## What the task requires
Could you write out the opening lines of the data, word for word, stopping after the line that contains "SUN_DIR = Vector((math.cos(SUN_AZ)"?

### Supplied material ###

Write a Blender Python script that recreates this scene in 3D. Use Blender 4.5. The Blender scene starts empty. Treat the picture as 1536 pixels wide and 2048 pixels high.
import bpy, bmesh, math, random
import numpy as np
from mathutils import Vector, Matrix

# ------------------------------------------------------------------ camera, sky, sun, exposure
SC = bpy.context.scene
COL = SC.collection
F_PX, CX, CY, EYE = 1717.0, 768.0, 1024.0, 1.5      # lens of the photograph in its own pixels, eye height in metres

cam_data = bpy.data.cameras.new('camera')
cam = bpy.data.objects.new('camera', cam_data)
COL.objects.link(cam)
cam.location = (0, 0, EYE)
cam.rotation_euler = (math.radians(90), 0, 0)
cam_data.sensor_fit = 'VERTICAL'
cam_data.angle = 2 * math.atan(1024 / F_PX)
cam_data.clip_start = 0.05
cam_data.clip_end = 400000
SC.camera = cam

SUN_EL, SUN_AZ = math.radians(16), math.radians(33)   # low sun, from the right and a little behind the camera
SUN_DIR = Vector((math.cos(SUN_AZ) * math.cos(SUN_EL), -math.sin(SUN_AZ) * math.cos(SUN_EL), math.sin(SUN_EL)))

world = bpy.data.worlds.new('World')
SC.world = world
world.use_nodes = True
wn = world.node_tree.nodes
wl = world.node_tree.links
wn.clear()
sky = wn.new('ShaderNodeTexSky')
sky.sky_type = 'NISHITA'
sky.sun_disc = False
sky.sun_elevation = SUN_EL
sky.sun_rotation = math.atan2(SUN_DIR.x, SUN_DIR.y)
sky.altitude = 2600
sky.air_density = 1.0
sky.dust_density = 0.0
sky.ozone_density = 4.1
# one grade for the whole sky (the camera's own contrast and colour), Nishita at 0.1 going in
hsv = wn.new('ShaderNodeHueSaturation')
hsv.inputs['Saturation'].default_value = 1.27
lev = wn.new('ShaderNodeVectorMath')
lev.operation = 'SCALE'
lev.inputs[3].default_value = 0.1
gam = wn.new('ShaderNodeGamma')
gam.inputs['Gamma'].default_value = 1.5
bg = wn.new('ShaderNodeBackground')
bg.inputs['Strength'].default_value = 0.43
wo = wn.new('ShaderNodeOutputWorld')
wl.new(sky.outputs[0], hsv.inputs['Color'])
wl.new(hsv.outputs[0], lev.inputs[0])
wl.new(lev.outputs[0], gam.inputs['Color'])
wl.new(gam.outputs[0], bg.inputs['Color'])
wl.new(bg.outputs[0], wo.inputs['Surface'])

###

## Exercise output
Write a Blender Python script that recreates this scene in 3D. Use Blender 4.5. The Blender scene starts empty. Treat the picture as 1536 pixels wide and 2048 pixels high.
import bpy, bmesh, math, random
import numpy as np
from mathutils import Vector, Matrix

# ------------------------------------------------------------------ camera, sky, sun, exposure
SC = bpy.context.scene
COL = SC.collection
F_PX, CX, CY, EYE = 1717.0, 768.0, 1024.0, 1.5      # lens of the photograph in its own pixels, eye height in metres

cam_data = bpy.data.cameras.new('camera')
cam = bpy.data.objects.new('camera', cam_data)
COL.objects.link(cam)
cam.location = (0, 0, EYE)
cam.rotation_euler = (math.radians(90), 0, 0)
cam_data.sensor_fit = 'VERTICAL'
cam_data.angle = 2 * math.atan(1024 / F_PX)
cam_data.clip_start = 0.05
cam_data.clip_end = 400000
SC.camera = cam

SUN_EL, SUN_AZ = math.radians(16), math.radians(33)   # low sun, from the right and a little behind the camera
SUN_DIR = Vector((math.cos(SUN_AZ) * math.cos(SUN_EL), -math.sin(SUN_AZ) * math.cos(SUN_EL), math.sin(SUN_EL)))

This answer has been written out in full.